The Events Committee is responsible for designing and producing live conversations that directly inform and steer the Society’s curatorial and research priorities. These events are not intended to be generic lectures or retrospectives. They are structured discussions with people whose lived experience, technical authority, and historical perspective can help ITHS answer hard questions: what should we preserve, how should we describe it, where did key ideas originate, and which contributors have been overlooked.

The outline below reflects an initial working model; the incoming Events Committee is encouraged to refine this approach and propose alternatives. The Board is seeking committee members who will bring judgment, creativity, and ambition to building an events program whose outputs become lasting historical assets.

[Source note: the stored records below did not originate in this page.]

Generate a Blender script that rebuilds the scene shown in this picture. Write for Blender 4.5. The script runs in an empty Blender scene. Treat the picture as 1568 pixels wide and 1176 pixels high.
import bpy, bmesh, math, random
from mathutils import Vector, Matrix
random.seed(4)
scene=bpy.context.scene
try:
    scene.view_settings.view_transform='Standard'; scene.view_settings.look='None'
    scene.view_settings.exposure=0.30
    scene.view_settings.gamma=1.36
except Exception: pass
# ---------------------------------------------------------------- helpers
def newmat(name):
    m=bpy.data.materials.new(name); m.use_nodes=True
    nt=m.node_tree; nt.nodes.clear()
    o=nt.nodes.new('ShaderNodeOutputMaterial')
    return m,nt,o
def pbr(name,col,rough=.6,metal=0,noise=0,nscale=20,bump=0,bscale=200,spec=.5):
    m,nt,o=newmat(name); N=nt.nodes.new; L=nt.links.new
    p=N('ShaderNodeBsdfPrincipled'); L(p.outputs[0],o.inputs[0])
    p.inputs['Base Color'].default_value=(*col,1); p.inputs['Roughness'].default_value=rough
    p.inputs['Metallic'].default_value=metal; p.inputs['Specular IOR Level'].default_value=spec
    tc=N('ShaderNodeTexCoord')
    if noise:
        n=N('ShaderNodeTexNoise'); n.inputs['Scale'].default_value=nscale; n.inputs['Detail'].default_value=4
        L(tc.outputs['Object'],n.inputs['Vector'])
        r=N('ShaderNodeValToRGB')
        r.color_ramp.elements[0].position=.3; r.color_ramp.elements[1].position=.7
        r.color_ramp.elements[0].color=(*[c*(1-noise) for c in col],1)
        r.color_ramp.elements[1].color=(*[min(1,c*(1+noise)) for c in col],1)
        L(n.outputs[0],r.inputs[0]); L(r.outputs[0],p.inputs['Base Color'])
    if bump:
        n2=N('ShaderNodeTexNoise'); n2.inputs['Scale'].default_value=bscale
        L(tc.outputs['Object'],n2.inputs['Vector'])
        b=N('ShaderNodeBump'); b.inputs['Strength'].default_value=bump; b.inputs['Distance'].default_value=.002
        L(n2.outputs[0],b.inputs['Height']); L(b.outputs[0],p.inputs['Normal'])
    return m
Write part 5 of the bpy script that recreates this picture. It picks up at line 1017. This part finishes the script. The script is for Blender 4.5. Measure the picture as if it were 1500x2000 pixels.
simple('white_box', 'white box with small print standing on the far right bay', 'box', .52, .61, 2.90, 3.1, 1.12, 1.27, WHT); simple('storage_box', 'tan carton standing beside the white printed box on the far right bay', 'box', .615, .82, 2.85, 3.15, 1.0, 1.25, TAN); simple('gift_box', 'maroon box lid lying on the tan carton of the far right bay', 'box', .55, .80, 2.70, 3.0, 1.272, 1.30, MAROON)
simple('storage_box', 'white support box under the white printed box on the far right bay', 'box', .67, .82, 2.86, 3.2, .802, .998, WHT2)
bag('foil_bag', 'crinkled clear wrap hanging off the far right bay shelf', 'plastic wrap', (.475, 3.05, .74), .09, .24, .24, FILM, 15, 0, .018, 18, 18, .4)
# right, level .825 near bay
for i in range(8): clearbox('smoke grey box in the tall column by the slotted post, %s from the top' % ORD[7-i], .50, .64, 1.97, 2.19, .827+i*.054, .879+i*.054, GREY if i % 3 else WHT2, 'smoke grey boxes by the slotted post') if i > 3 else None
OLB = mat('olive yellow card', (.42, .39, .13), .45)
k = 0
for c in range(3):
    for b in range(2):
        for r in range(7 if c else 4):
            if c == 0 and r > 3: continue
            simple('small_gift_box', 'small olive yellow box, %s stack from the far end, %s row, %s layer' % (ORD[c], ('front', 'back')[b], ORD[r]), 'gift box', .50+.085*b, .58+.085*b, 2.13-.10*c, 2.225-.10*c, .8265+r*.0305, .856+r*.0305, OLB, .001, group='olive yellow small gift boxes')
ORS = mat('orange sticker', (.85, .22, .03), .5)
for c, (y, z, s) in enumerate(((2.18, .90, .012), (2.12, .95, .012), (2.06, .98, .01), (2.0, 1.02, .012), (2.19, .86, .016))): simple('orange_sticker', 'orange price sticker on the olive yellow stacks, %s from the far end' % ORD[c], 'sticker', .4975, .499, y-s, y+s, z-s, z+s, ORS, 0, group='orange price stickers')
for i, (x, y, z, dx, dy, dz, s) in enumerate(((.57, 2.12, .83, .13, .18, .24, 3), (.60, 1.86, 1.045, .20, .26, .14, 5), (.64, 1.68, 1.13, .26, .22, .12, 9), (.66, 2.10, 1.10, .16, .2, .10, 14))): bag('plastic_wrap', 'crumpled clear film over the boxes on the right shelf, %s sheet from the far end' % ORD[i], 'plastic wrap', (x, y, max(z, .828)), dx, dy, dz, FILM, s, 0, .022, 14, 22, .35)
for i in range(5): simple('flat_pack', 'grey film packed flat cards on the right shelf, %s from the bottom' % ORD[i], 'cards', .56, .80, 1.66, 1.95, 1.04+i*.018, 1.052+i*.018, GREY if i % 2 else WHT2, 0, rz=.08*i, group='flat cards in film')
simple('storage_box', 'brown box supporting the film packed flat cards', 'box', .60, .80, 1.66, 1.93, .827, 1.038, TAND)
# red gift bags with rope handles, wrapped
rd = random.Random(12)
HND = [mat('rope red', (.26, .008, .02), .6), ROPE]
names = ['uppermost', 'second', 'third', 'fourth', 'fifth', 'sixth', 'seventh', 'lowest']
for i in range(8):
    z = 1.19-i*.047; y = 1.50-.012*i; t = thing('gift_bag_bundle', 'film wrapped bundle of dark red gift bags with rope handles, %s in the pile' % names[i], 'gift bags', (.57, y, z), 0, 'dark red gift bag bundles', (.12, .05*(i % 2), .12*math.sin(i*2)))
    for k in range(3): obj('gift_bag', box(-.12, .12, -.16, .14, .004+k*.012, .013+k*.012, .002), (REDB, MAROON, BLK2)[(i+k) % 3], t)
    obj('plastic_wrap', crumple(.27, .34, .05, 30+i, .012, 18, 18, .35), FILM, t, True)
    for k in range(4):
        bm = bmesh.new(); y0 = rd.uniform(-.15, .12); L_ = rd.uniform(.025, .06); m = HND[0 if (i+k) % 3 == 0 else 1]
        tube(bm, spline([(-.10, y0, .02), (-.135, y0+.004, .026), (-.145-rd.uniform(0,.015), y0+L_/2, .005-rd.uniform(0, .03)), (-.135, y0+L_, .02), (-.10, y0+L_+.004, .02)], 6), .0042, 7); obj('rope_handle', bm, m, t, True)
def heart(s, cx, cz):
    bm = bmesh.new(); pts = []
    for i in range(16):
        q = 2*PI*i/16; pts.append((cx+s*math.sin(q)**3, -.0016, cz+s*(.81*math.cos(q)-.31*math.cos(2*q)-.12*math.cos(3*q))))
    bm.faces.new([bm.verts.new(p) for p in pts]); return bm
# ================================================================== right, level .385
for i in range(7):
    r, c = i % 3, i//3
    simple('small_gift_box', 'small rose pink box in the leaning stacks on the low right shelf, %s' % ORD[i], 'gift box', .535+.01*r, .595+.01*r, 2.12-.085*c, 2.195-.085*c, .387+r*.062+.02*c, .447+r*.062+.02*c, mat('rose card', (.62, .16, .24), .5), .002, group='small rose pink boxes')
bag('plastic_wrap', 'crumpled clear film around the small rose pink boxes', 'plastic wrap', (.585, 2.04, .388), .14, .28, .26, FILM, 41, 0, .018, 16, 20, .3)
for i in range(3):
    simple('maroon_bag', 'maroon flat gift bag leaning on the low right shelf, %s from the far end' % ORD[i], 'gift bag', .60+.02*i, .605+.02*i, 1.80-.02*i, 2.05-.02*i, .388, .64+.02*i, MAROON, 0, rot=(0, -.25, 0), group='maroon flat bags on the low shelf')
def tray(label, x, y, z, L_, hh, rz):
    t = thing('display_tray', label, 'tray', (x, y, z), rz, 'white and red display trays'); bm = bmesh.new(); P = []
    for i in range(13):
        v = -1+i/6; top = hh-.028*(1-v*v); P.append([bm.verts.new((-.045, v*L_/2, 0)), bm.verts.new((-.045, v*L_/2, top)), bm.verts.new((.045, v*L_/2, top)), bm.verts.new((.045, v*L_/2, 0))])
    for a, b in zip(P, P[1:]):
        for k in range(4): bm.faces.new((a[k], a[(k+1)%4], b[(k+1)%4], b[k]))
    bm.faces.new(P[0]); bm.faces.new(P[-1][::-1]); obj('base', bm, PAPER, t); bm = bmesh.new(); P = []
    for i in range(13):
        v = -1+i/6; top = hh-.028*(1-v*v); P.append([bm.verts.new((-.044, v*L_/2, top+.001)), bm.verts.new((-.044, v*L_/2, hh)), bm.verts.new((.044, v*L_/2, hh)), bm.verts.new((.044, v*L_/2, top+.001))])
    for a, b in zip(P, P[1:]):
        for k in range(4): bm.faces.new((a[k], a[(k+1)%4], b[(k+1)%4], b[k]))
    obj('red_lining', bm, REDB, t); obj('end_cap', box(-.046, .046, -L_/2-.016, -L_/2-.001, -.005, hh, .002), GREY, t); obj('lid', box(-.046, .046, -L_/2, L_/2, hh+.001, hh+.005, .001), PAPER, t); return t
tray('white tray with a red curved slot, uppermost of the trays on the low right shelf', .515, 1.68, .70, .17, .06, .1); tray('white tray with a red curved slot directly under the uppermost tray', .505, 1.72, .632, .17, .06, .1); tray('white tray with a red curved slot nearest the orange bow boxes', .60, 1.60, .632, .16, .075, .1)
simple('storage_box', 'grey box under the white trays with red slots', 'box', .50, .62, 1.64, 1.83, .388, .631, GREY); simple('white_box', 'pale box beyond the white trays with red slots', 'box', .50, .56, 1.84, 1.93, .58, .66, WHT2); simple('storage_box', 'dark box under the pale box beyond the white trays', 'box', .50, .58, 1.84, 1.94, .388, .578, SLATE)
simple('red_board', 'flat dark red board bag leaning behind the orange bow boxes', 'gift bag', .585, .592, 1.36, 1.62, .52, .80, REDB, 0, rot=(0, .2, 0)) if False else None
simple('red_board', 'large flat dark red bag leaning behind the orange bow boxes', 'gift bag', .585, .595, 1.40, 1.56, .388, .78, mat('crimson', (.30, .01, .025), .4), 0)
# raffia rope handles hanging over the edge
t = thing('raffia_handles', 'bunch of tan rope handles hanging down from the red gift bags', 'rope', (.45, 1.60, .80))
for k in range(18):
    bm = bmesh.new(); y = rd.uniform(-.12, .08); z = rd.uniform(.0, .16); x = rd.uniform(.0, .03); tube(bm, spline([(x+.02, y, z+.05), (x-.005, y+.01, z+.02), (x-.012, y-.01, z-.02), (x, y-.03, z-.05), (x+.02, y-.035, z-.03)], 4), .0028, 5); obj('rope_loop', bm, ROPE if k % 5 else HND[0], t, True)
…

  • Define the purpose and format of ITHS events
    • Focus on single-topic, Zoom-based meetings designed to advance ITHS’s mission
    • Prioritize conversations that address:
      • how specific domains should be curated (what to include, exclude, or reframe)
      • what data structures, fields, and relationships matter for long-term historical understanding
      • the identification of “unsung heroes” and under-credited contributors
      • the origins of ideas: where concepts came from, what influenced them, and how they evolved
    • Select formats appropriate to each topic:
      • single-speaker, moderated conversations
      • small panels when multiple perspectives add value
  • Curate speakers and topics
    • Identify speakers whose expertise and historical role can help guide ITHS decisions, not merely recount history
    • Work with curators and other committees to define:
      • why a given speaker is relevant
      • what specific guidance or insight ITHS hopes to extract
    • Develop topic briefs that frame each event as a collaborative inquiry rather than a one-way presentation
  • Establish and maintain an event workflow with clear calendar markers
    • Ensure that every event follows a defined timeline, adjustable by the committee but explicit and documented
    • Coordinate responsibilities across volunteers, moderators, speakers, and staff
  • Oversee production, documentation, and reuse of event content
    • Ensure events are properly recorded and archived, recognizing them as long-term historical assets
    • Decide on technical platforms and practices:
      • video recording quality and formats
      • audio capture
      • use of AI note-taking and transcription tools
      • options for higher-quality local recording by speakers when appropriate
    • Coordinate post-event content creation in collaboration with the Editorial Committee

 

Illustrative Event Timeline (draft)

  • t–6 weeks:
    • Announce the upcoming topic to the community
    • Solicit volunteers to help curate and/or moderate the discussion
  • t–4 weeks:
    • Begin community discussion around framing and questions (e.g., “What should we ask the speaker?”)
    • Select and confirm the moderator
    • Launch promotion planning, including outreach beyond ITHS-owned channels
  • t–4 to t–2 weeks:
    • Promote the event via appropriate channels (newsletters, social platforms, forums, relevant online communities)
    • Refine the question list and discussion outline
  • t–1 week:
    • Provide the speaker with the final list of intended questions so they can prepare
  • Event day:
    • Moderator leads the conversation
    • Designated note-taker (or AI system) is active and monitored
    • Video and audio recording are confirmed and tested
  • t+1 day:
    • Capture key screenshots and identify pull-quotes for short-form sharing
  • t+1 week:
    • Publish a written summary of the conversation
  • t+2 weeks:
    • Prepare and queue video clips, stills, and quotes for ongoing distribution across channels

As the program matures, the Events Committee may refine formats, cadence, and technical approaches. The core principle is that each event should produce insight, documentation, and reusable material that strengthens the historical record, includes valuable content, and advances ITHS curatorial judgment.